To get a feel for it on any given day, one need look no further than Gay Street. While downtown patrons leisurely window shop, stroll the sidewalk, and sip coffees and cocktails, drivers hellbent on getting through downtown as quickly as possible clutch their steering wheels, frustrated that traffic on Gay doesn't move the way they're accustomed to. With the Henley Bridge closure, there are more of them than ever. It's not just the traffic lights and pedestrians that hamper them, but their fellow drivers who have the temerity to wait for traffic to clear before making a left turn, or worse, dare to impede the flow by parallel parking.  It's not downtowners who are blowing their horns, cursing, and delivering obscene gestures. And people who live here aren't the ones hurrying to get back to the land of drive-thru windows, curbside pick-up and a myriad of other on-the-go conveniences that speak more to a world in a hurry than to enjoying a sense of place and community.
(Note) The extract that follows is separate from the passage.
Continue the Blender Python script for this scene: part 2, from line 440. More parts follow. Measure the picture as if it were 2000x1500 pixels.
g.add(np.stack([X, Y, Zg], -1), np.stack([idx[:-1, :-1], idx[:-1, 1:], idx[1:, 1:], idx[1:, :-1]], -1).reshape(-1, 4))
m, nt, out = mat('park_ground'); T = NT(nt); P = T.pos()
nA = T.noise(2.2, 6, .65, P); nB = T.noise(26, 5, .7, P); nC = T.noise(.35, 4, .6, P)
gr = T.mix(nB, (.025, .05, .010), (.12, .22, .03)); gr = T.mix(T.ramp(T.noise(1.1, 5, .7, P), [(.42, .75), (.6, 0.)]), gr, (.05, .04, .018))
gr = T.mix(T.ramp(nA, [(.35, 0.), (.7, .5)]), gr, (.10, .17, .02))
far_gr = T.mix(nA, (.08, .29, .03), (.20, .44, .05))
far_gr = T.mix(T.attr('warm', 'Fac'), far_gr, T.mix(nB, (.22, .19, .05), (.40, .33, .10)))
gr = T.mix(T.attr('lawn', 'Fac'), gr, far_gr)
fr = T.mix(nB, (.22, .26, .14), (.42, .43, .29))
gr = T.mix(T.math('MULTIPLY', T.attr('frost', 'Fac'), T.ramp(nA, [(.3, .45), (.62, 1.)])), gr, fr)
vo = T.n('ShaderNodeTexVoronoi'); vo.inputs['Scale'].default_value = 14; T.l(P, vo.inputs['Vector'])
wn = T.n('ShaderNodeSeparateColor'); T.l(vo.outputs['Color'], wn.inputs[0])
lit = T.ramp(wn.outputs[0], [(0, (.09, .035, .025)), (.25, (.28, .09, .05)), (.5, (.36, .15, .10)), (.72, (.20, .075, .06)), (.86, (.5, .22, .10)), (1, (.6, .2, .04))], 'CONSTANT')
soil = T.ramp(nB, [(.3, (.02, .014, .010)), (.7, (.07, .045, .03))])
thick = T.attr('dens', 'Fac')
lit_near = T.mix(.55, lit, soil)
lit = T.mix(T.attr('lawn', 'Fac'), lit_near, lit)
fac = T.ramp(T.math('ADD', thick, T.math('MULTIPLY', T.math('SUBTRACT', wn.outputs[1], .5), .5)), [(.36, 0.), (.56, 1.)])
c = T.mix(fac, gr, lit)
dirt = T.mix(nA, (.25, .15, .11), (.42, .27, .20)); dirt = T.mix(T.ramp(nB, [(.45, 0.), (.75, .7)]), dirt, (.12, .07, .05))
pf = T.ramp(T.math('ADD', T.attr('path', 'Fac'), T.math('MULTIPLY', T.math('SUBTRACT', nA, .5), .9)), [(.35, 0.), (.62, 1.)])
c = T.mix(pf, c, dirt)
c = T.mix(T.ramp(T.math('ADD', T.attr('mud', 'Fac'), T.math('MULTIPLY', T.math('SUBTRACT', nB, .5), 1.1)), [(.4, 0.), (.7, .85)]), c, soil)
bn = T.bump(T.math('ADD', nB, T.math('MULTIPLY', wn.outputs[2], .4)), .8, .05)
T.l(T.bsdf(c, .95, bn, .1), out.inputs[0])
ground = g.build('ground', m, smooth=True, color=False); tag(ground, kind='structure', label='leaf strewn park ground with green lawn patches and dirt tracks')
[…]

For those living outside of the city, everything is a bit more spread out, and getting there almost always means driving.  A stop at the gas station, a stop at the dry cleaner, and a stop at the grocery means a lot of getting from here to there, and a lot of hurrying around. Downtown has its rush hours. But it's mostly people rushing to get somewhere else. People who live and work here just don't seem to be in such a hurry. Part of that, I think, is because we're already home. Even if you're blocks from your abode on foot or bicycle, you still have a sense of being home. And when you can go days without ever traveling over 25 miles an hour, I somehow I just don't buy that we're the ones who are fast-paced.

You don't have to live here to feel the difference. Once people arrive downtown and lock their cars up, be it for a day of shopping, an afternoon enjoying a festival, or a night of dinner and a movie, they seem to slow down, too. Or at least they should. I've heard plenty of folks hastening companions to "Hurry up!  The show starts in a half hour!" when they don't seem to realize that they're five minutes away from their seats. Because of the scale of our downtown, once you're here, you're pretty much everywhere that here is. And there's not so much need to worry about rushing to get somewhere else here, since you're already practically there.

Maybe we're just ahead of the trend. Since the Slow Food movement that began in Europe in the '80s, the idea of Slow has, well, slowly been gaining ground. Wikipedia lists no fewer than a dozen Slow initiatives under its "Slow Movement" entry. Among those is the notion of the Slow City. The lead organization for the effort is the Cittaslow (Slow City) movement, founded in Italy. And the influences of the Slow City movement have a familiar ring to those who have followed downtown's revitalization.

The following is a quote from the Cittaslow Manifesto: "We are looking for towns brought to life by people who make time to enjoy a quality of life. Towns blessed with quality public spaces, theatres, shops, cafes, inns, historic buildings and unspoiled landscapes. Towns where traditional craft skills are in daily use, and where the slow, beneficial succession of the seasons is reflected in the availability of local produce, in season. Towns where healthy eating, healthy living and enjoying life are central to the community."

A lot of those ideas echo the vision urban pioneers have brought to downtown and our center city neighborhoods over the past couple of decades. And in more ways than one, they reflect the progressive values that influenced the election of Mayor Rogero as mayor of Knoxville. Downtown's pace may be an indicator that the city overall is slowing down a bit, and in a good way. When people roll off the interstate into the downtown grid and walk into an independent retailer, browse the farmers market, or take time to sip a craft-brewed beer at a sidewalk table, they can put aside, at least for a while, the inherent urgency of suburbia.